Navigating the river proved to be perilous.  Lacking a consistently deep enough channel, the depth and width of the channel ebbed and changed with the flow of the river, making its navigation both dangerous and tedious.  The river had claimed many steamboats and cargo was lost, along with numerous lives. 

The Army Corp of Engineers, under direct orders on the United States government, developed a system of locks and dams that would create pools of water that were mile long.  They also began dredging the river, to create a 9 foot deep channel that was no less than 400 feet wide.  This created a series of steps that boats could either climb up or descend down, making the river more hospitable to river travel and commerce.  This changed the 670 miles of river that runs between Minneapolis-St. Paul and St. Louis.  The river’s natural 3,537,600 feet of river only changed its depth 1 percent per foot.  The locks and dams were never built with the concept of controlling flood waters.  They were quite simply put there to manage river travel.  Modern day adaptions and uses do control heavy rains, though.  The dams allow control of water as it moves downstream, helping to control flood waters, when they come.

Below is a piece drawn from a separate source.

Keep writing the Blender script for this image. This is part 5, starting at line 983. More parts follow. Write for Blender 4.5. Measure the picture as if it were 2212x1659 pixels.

Located on this northern portion of the Mississippi’s path, is an area called “The Great River Historic Loop”.  This area along the lower portion of the Mississippi’s Pool 19 rambles between Illinois and Iowa.  Three communities act as the hubs, with great scenic views and amazing historical sites available to tour. 

The City of Fort Madison, which is arguably the most historic, is the location of the 1st United States Military outpost.  This outpost has been reconstructed and acts as one of the Great River Road’s Interpretive Centers. This quaint Iowa community is also home to numerous National Park Service Historic locations.  With interesting locations also available in Illinois that are easily accessible via the Fort Madison Swing Span Bridge, come enjoy the location where Iowa first began.